Le débat est ouvert.

Pascal ETIENNE

Président de la SELF

(1) Se sont tenus, en effet :

  • Trois symposiums sur le thème « ergonomie et créativité », en anglais :
    • A l’initiative de FEES, de la SIE et d’APERGO, en Juin 2015, à Lisbonne,
    • A l’initiative de l’IEA et de la SIE, en Août 2015, à Melbourne,
    • A l’initiative de FEES et de la SELF, en Septembre 2015, à Paris,
  • A l’initiative du groupe « ERGO Idf », à Paris en Octobre, une journée « Créativité, innovation et ergonomie »
  • A l’initiative du CRTD-CNAM et de l’ESCP, soutenue par la SELF, à Paris en novembre 2015, un colloque « Travail et créativité ».

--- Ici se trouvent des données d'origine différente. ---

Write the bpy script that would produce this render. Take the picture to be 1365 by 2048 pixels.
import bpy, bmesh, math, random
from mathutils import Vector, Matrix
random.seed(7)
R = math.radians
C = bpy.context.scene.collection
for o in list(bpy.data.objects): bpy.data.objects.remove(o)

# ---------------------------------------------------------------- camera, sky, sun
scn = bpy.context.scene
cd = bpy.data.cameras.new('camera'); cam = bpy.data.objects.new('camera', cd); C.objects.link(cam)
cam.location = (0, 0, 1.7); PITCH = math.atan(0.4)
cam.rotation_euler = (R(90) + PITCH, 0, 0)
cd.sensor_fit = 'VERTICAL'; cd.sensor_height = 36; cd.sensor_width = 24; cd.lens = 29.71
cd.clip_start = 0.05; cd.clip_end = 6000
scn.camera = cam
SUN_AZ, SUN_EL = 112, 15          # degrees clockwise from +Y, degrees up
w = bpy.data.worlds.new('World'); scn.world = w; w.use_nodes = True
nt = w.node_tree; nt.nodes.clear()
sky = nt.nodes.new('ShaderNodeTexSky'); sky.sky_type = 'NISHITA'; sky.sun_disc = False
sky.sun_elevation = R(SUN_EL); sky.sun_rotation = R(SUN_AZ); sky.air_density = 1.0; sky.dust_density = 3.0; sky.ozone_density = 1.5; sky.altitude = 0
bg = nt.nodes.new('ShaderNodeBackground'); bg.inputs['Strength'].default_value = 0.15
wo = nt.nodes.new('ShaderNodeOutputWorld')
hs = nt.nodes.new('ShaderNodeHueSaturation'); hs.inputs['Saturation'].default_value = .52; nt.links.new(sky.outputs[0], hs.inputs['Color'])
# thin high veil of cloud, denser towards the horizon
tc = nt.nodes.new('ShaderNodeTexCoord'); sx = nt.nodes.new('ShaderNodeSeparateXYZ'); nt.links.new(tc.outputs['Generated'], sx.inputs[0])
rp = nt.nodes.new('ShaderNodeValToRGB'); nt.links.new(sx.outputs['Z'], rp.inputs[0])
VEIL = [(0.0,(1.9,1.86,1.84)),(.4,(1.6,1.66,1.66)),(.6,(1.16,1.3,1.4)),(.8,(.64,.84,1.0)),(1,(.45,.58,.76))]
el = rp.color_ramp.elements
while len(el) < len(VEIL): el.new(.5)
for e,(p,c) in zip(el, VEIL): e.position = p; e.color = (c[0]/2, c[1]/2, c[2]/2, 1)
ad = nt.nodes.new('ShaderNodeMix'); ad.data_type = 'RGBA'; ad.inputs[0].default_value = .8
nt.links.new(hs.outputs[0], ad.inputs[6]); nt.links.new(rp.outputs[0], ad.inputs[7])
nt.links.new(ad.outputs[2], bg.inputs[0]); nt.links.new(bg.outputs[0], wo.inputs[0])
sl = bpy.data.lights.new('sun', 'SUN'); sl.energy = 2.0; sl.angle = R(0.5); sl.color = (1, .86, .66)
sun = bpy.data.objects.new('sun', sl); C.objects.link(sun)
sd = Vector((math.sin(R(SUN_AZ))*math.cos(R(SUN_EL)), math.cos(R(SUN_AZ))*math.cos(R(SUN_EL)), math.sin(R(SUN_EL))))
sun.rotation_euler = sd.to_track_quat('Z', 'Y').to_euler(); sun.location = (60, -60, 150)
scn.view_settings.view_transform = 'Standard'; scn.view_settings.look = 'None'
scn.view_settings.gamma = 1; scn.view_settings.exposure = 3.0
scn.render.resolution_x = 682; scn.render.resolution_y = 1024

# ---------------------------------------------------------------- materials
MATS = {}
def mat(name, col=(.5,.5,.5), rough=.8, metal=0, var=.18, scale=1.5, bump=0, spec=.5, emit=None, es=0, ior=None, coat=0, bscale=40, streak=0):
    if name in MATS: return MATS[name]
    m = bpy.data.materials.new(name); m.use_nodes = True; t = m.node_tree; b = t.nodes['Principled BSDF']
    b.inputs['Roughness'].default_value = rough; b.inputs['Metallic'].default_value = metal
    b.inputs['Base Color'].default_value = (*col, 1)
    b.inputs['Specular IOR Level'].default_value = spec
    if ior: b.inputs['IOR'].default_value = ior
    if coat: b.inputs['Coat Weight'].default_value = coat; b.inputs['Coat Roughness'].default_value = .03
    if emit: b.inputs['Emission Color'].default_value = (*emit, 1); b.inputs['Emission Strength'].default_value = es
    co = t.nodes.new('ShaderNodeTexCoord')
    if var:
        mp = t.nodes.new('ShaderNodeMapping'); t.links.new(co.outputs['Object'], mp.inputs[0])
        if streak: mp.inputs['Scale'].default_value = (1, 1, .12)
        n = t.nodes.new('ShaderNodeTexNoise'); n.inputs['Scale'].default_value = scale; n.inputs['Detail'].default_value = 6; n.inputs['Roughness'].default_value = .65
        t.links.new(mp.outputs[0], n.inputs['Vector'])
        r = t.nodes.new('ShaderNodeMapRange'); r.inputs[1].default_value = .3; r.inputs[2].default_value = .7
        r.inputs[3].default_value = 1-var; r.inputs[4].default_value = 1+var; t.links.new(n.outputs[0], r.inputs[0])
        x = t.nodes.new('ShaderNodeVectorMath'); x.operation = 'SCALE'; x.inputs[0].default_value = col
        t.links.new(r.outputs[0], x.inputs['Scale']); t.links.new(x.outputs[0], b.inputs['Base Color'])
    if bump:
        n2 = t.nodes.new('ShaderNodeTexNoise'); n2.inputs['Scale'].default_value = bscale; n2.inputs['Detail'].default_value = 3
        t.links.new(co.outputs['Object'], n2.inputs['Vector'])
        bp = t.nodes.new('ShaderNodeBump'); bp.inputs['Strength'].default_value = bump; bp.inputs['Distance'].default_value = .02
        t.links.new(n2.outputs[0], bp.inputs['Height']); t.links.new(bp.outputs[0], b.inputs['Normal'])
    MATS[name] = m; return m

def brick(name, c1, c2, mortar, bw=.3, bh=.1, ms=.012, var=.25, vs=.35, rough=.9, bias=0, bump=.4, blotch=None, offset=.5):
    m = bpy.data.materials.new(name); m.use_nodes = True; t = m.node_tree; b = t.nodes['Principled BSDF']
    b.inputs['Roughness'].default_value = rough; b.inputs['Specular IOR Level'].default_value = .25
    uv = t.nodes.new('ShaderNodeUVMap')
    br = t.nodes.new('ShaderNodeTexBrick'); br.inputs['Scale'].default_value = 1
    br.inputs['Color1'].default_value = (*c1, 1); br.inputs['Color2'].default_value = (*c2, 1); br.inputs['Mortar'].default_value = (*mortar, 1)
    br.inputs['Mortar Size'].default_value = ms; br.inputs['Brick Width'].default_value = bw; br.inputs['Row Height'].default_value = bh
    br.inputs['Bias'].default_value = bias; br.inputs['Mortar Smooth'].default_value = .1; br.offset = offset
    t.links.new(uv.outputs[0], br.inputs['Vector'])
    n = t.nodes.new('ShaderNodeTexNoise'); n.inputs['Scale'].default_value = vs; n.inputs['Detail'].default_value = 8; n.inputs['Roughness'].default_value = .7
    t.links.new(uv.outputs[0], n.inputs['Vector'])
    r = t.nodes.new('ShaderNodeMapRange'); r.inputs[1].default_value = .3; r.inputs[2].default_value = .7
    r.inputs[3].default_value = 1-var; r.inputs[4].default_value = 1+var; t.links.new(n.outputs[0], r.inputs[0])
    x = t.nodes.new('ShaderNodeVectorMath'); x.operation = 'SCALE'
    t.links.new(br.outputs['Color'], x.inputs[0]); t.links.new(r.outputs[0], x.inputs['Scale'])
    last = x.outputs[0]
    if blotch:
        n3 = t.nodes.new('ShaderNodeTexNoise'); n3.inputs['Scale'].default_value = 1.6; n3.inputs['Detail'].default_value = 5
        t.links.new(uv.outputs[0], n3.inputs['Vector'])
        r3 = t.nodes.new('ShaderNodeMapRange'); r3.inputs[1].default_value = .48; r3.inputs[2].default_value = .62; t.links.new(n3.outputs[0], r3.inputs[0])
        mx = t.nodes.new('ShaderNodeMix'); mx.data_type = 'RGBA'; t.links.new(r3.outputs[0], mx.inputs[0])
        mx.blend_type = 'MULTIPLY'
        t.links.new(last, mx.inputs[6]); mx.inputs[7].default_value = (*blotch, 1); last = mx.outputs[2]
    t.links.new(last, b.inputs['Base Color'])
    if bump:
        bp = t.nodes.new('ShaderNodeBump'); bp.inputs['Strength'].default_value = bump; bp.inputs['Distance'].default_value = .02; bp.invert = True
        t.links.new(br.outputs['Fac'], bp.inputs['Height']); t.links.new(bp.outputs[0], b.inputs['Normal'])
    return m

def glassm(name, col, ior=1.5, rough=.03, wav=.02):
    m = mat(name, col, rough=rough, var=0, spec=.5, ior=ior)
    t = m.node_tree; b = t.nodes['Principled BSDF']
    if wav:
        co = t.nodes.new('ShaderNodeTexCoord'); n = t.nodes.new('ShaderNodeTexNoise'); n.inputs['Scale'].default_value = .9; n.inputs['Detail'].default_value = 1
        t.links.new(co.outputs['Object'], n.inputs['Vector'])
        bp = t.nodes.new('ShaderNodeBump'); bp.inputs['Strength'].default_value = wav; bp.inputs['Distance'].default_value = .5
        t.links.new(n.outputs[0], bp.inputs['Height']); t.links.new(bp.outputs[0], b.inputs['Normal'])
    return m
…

(2) Les différentes communications d’ergonomes francophones que nous avons recensées sont les suivantes : Sylvain Biquand : Ergonomics and creativity ; Christian Blatter : le processus d’innovation en entreprise : quelle contribution des ergonomes et autres acteurs des SHS à la SNCF ; Nathalie Bonnardel : Comprendre les activités créatives et les favoriser ? Approches cognitives et ergonomiques ; François Daniellou : L’obscure créativité de l’activité de travail ; Pascal Etienne : Ergonomics in front of the creativity in the future work ; Corinne Gaudard : Temps, activité, créativité ; Julien Nelson : Apport des techniques de créativité pour l’ergonomie prospective ; Moustafa Zouinar : L’ergonomie face aux enjeux éthiques soulevés par les innovations technologiques informatiques récentes.

(3) Les présentations Powerpoint en anglais des symposiums de Lisbonne (FEES) et de Paris (FEES / SELF) sont disponibles sur le site de FEES: http://ergonomics-fees.eu

(4) Etienne P. et Leduc S. : Ergonomie et créativité, Actes du 50ème Congrès de la SELF.

(5) cf. l’article « Echos du Conseil de FEES» dans le présent numéro.